WHAT YOU SHOULD DO: Copy out every line containing the word "script".

++++ LISTED ENTRIES

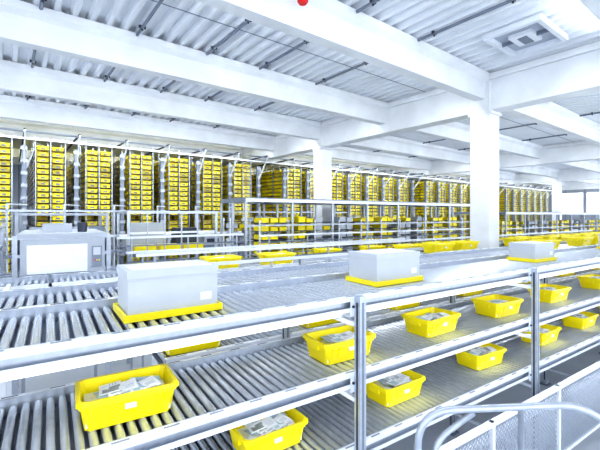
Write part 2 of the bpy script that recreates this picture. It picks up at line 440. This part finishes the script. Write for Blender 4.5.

++++++++
++++ LISTED ENTRIES

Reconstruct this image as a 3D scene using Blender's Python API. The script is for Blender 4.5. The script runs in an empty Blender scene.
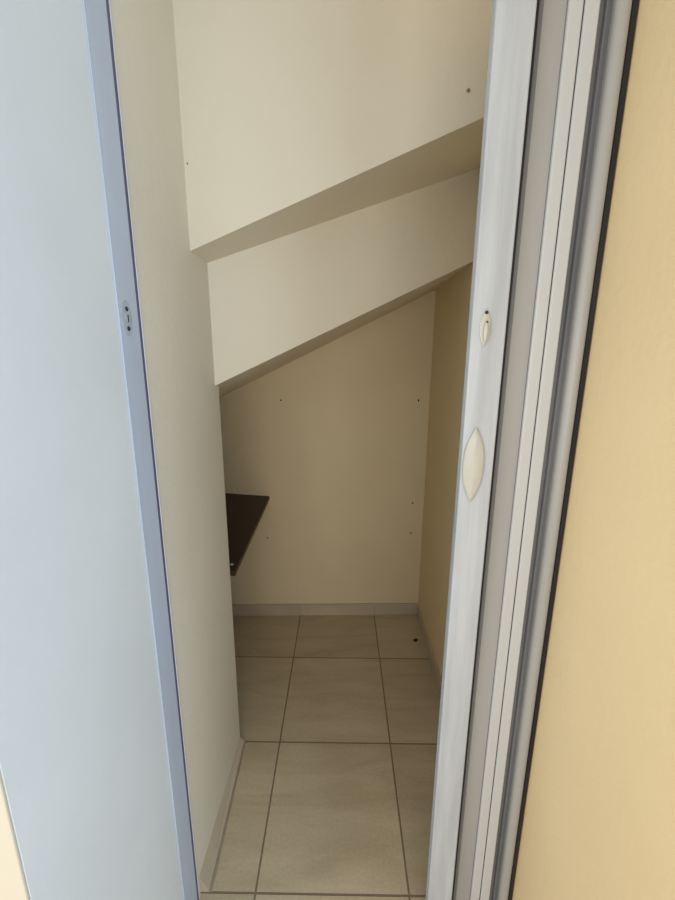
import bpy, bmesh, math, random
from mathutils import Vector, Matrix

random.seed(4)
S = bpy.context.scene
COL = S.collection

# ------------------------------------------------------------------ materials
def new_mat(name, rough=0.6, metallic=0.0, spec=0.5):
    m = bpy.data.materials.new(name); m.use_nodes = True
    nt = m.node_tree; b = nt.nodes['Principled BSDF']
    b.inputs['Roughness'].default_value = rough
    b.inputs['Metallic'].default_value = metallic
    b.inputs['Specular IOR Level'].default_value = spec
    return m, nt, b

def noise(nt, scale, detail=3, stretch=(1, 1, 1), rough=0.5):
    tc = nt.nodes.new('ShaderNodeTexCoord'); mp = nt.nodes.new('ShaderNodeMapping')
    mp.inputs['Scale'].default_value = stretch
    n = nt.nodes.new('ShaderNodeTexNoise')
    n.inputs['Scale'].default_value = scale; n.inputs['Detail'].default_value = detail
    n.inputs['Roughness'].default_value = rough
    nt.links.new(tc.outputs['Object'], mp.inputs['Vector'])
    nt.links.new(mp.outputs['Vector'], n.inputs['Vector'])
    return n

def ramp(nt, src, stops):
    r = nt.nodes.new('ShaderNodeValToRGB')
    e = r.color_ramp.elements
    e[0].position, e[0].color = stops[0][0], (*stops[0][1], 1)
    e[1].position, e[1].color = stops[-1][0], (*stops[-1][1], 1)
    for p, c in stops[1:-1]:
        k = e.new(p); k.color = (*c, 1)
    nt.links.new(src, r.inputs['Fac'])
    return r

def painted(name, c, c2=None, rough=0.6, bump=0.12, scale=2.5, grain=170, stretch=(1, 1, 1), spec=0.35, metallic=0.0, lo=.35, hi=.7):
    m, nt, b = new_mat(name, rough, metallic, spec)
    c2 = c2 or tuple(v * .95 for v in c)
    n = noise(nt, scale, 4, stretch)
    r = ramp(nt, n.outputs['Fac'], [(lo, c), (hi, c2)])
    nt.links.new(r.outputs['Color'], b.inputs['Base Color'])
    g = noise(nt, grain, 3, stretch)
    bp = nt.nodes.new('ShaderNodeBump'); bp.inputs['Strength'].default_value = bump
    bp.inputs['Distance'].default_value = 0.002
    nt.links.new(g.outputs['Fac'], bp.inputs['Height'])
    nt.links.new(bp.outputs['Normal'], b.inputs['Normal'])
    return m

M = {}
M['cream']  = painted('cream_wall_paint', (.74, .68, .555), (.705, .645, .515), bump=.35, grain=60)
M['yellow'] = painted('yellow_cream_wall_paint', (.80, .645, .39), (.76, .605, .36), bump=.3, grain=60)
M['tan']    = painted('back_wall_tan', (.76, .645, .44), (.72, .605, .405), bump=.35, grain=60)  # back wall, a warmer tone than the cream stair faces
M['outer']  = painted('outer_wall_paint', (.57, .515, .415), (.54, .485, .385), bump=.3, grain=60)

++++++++

RESPONSE TO THE EXERCISE:
Write part 2 of the bpy script that recreates this picture. It picks up at line 440. This part finishes the script. Write for Blender 4.5.
Reconstruct this image as a 3D scene using Blender's Python API. The script is for Blender 4.5. The script runs in an empty Blender scene.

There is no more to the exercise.